== To be done ==
Search the material and gather each line with "part" in it.

○ ○ ○

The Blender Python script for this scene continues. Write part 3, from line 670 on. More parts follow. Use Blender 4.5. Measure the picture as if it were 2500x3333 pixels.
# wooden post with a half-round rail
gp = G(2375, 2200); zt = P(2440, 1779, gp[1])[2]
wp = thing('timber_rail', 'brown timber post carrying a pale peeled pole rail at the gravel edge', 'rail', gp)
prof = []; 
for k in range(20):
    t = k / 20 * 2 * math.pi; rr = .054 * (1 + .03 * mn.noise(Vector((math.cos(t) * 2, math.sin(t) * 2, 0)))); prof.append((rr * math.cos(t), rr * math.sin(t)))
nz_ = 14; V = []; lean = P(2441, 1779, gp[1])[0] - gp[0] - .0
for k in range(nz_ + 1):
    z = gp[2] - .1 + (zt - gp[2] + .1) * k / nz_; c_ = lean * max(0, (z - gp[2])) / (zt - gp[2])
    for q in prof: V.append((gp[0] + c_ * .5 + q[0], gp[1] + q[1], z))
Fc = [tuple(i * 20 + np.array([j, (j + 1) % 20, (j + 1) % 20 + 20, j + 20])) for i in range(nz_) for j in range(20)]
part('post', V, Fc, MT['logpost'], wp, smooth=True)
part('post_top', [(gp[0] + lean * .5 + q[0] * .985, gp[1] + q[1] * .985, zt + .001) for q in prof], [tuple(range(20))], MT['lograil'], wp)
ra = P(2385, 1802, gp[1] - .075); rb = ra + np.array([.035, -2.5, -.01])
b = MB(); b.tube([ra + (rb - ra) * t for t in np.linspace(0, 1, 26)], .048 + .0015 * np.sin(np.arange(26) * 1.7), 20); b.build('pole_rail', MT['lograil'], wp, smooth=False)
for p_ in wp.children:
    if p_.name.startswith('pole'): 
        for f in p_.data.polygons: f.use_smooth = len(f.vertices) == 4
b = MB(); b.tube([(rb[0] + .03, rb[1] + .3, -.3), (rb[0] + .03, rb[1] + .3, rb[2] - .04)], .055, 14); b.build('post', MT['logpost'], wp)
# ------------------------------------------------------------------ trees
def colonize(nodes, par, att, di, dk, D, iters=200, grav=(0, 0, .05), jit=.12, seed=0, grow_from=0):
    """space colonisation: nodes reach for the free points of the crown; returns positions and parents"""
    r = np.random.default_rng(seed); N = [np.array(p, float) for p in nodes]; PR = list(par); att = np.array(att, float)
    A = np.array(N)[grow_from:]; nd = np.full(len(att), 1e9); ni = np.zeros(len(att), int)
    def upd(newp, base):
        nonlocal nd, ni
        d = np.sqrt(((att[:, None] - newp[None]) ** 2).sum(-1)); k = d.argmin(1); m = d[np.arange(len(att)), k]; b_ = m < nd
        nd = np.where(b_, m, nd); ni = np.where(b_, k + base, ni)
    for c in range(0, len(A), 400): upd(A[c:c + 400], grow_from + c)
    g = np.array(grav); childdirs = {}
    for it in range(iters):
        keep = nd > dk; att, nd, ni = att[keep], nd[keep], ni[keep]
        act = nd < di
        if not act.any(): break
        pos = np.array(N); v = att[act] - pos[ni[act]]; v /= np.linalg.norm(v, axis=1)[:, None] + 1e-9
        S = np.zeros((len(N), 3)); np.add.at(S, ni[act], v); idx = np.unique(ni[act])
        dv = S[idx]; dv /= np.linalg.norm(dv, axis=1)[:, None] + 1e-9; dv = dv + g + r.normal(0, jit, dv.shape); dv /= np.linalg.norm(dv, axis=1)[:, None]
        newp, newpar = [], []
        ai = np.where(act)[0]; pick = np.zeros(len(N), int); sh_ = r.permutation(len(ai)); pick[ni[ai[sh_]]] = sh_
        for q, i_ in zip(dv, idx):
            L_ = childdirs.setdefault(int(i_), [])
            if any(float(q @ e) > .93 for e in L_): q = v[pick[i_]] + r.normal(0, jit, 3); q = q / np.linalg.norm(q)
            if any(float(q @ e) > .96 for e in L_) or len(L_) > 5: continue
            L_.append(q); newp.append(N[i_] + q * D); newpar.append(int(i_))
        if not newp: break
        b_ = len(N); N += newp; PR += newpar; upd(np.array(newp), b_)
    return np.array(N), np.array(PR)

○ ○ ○

== Result of the exercise ==
The Blender Python script for this scene continues. Write part 3, from line 670 on. More parts follow. Use Blender 4.5. Measure the picture as if it were 2500x3333 pixels.
part('post', V, Fc, MT['logpost'], wp, smooth=True)
part('post_top', [(gp[0] + lean * .5 + q[0] * .985, gp[1] + q[1] * .985, zt + .001) for q in prof], [tuple(range(20))], MT['lograil'], wp)